La toma de Lima

Por Carlos Meneses

El pueblo ha protestado y el Gobierno debe escuchar las voces de condena a una política equivocada que ha conmocionado al Congreso, al Ejecutivo y a las fuerzas del orden.

Aunque no lo quiera admitir la presidenta Dina Boluarte, y con ella también el gabinete de Gustavo Adrianzén, lo ocurrido en Lima ha sido realmente una pérdida de control absoluto de la capital, pues todo el sistema de transporte público de pasajeros quedó en nada.

Hay que reconocer que unidades móviles de la Policía Nacional de Perú y el sistema público pudieron, de alguna manera, contrarrestar los efectos de la paralización de transportistas y que determinó que el Ministerio de Trabajo permitiera el ingreso de empleados a sus centros de labor hasta dos horas después del horario normal.

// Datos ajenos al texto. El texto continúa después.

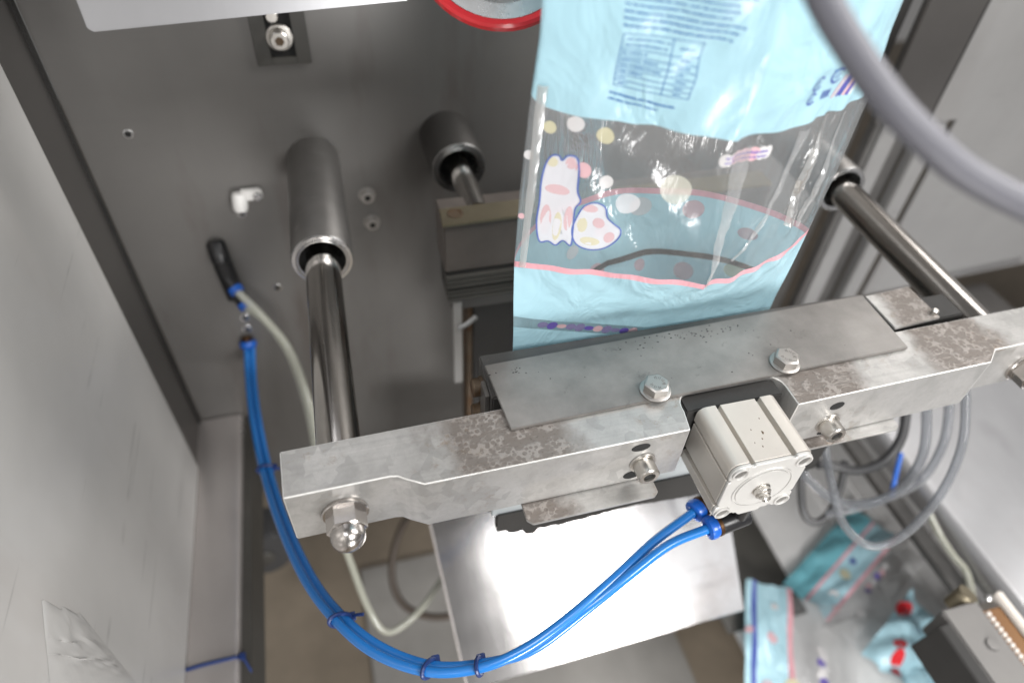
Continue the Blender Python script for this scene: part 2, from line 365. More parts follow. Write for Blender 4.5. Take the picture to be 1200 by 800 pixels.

Se ha hecho a medias una crítica sobre la ausencia que, en esta oportunidad, dejaron advertir las unidades de transporte militar para reforzar la tarea de la Policía y también la ausencia de los efectivos del Ejército, Marina y Aviación en zonas críticas.

Lo único que puede elogiarse de esta pérdida de control de la capital es la pasividad de los manifestantes civiles que se reunieron cerca del Congreso y evitaron conflicto con las fuerzas del orden.

Es verdad que hubo algunos disparos de perdigones de goma, pero tampoco se dijo nada de la manifestación que, por ejemplo, hubo en Arequipa, que fue igualmente numerosa y sustentada básicamente por el gremio de construcción civil.

No se pueden ocultar verdades y se hace mal en negarlas porque sí las hubo y Lima demostró que está en condición de ciudad rebelde y ausente de control.